Changes to VA Distracted Driving and DUI Laws

Below is information with updates to various Virginia laws concerning driving under the influence, distracted driving (e.g., texting while driving), and fuel taxes.

Updated Virginia Distracted Driving Laws

Starting July 1st, 2013, there is a statewide ban on all cellphone texting, emailing, or other activities involving electronic devices for Virginia drivers. While engaging in these activities behind the wheel, drivers can get pulled over and ticketed. Texting had previously been a secondary offense, meaning officers could cite offenders only if they were stopped for a superseding violation such as speeding or running a red light. Now, working an iPhone or other handheld device while driving will lead to a $125 first-offense fine, up from $20.  Further offenses will result in harder penalties.

From here on out in the state of Virginia there will be a ban on all cell phone use (handheld and hands-free) for school bus drivers (primary law). There will be a ban on cell phone use (handheld and hands-free) for all novice drivers (secondary law). Also, a ban has been implemented on texting for all drivers (secondary law; primary for school bus drivers)

New Virginia DUI Laws

Anyone who is convicted of even a single DUI will be required to have an ignition interlock device installed in their vehicle for six months, at their own expense.

With the device installed, convicted DUI offenders must blow into the device to start their cars; the cars will only start if they are under the legal alcohol limit. The device will also randomly check up on offenders while driving to ensure that they are still under the legal limit.

In addition to the interlock device, Virginia DUI offenses will carry the following penalties:

First offense: Mandatory $250 fine and driver’s license suspension for one year.

Second offense within ten years of prior offense: Mandatory, minimum 10-day jail term (in addition to fines and license suspensions).

Second offense within five years of prior offense: Mandatory, minimum 20-day jail term (in addition to fines and license suspensions).

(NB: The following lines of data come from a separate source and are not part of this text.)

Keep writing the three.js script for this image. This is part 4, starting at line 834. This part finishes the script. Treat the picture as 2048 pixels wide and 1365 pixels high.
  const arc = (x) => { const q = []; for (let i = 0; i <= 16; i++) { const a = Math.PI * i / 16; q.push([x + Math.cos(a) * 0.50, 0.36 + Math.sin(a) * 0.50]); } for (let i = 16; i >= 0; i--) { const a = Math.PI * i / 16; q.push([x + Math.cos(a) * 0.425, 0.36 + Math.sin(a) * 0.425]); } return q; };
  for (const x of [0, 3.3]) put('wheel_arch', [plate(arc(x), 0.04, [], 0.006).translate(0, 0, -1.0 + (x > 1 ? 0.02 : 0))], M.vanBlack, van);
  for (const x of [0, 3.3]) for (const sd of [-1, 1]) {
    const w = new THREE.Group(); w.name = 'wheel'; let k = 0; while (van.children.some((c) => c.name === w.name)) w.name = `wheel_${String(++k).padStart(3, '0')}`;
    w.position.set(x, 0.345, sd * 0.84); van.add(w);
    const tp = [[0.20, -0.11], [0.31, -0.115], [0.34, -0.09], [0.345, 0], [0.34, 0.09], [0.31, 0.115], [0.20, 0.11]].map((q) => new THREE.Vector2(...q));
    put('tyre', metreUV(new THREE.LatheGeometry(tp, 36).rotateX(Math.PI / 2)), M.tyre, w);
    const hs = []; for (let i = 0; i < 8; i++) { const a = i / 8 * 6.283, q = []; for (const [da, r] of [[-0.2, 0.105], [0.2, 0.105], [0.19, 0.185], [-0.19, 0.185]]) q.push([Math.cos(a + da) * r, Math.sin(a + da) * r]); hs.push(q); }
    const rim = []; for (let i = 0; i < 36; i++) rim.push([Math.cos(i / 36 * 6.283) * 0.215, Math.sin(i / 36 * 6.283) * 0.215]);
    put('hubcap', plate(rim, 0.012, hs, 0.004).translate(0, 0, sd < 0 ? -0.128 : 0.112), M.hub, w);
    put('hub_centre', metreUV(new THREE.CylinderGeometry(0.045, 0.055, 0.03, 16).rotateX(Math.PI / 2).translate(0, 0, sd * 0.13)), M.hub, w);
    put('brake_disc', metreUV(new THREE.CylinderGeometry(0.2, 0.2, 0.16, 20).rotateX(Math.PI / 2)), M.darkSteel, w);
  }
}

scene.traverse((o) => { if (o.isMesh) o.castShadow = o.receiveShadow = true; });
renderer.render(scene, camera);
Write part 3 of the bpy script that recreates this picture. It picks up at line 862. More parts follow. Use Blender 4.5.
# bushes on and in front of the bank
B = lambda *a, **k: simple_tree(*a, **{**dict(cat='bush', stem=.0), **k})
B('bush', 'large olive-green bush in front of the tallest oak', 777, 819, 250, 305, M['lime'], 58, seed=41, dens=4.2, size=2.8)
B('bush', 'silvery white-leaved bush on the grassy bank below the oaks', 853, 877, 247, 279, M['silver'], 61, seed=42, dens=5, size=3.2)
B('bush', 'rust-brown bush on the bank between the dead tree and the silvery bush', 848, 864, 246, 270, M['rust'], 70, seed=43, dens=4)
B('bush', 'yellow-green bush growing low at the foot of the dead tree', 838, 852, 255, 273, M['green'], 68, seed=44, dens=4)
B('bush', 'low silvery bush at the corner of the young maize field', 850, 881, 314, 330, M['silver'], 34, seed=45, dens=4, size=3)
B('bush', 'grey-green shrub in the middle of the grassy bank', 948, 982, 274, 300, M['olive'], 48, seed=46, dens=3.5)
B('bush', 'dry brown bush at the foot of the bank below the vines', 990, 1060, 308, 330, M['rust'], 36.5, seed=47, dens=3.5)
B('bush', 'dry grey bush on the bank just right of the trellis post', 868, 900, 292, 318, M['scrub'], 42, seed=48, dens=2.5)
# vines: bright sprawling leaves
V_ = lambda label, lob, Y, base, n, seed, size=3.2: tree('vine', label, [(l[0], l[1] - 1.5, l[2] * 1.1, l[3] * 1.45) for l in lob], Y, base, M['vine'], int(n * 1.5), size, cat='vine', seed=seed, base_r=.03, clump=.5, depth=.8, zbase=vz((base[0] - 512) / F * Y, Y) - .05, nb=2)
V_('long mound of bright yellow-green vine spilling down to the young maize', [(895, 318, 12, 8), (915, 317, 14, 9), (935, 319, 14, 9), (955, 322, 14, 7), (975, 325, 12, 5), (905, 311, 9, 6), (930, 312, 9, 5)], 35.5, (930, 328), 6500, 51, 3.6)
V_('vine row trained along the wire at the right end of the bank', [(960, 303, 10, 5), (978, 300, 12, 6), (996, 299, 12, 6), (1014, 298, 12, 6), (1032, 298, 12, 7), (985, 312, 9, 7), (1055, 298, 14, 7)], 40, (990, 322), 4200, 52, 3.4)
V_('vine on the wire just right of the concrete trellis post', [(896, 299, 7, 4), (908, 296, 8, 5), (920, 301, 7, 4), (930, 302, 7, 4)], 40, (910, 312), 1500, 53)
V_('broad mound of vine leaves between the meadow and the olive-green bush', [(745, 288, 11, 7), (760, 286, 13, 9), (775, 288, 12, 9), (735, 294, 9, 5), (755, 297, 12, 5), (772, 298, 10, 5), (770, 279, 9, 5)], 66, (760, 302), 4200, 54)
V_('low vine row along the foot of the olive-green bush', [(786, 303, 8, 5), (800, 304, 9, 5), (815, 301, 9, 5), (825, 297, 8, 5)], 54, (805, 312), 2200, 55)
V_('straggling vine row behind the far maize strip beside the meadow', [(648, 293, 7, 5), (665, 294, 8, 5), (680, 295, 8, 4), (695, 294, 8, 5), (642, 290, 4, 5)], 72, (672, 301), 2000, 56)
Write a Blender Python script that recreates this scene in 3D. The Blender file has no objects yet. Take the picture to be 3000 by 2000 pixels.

Convocation for DUI third offense or DWI felony: Prosecution as a class 6 felony. Mandatory, minimum $1,000 fine. Mandatory, indefinite driver’s license revocation.  If a Virginia motorist’s license has already been revoked for a first or second DUI offense conviction and the offender then receives another DUI, the revocation period will run consecutively with the existing revocation period.

Conviction for DUI third offense within ten years of prior offense: Mandatory, minimum 90-day jail term, and permanent forfeiture of your vehicle (if you are the sole owner).

Conviction for DUI third offense within five years of prior offense: Mandatory, minimum six-month jail term.

Conviction for DUI fourth or subsequent offense: Mandatory, minimum one-year jail term.

All motorists are prosecuted if law enforcement finds them to have a BAC over the legal limit, but motorists with exceptionally-high BAC levels will receive additional penalties under Virginia law.

BAC between .15% and .20% at the time of arrest: Mandatory, minimum five-day jail term in addition to all other penalties for a first offense; mandatory, minimum 10-day jail term in addition to all other penalties for a second offense within 10 years.

BAC of .20% or higher at the time of arrest: Mandatory, minimum 10-day jail term in addition to all other penalties for a first offense.

Changes to Gasoline and Diesel Fuel Taxes in Virginia

Bob McDonnell, governor of Virginia, has spearheaded a new law that is estimated to generate $1.4 billion a year by revamping existing driving fees and taxes. This new revenue will used to improve the state’s roadway systems, especially the high-volume roadways in and around the Washington D.C. suburbs, which now accommodate far more traffic than the amount for which they were originally designed.

The new law, named House Bill 2313, will increase the share of sales tax that the state receives from its present rate of 4% up to 4.3%. With local sales tax added, the overall tax will increase from 5% to 5.3% for consumers making purchases.

The current Virginia 17.5 cents-per-gallon fuel tax will now become a flat-rate 3.5% tax on the wholesale of gasoline. Whereas the previous tax was based upon the volume of gas used, Bill 2313 will change this to a flat rate paid by motorists once, every time they purchase gas.  It is estimated to save users of gasoline powered cars about 6 cents per gallon, compared to the previous tax of 15.5 cents-per-gallon. According to projections using the current Virginia average gasoline price of just under $3.40 per gallon, the new tax would save drivers $1.20 on a 20-gallon fill-up.

For the first time in Virginia, diesel will also be taxed. The diesel tax is a wholesale flat rate of 6%, similar to the gas tax, but with a higher percentage paid at the pump.  According to projections, at last week’s average price per gallon of about $3.70, Virginia motorists who use diesel will pay 4 cents more per gallon, or 80 cents more than the existing tax for a 20-gallon fill-up.

The restructured taxes are designed to accommodate the increasing prices of fuel, as well as the rising popularity of electric and hybrid cars. Owners of these vehicles will now have to pay an annual $64 fee at the time of vehicle registration, with the rationale being that all motorists, not just those who use gasoline in their vehicles, should contribute to the upkeep and maintenance of Virginia’s roadways.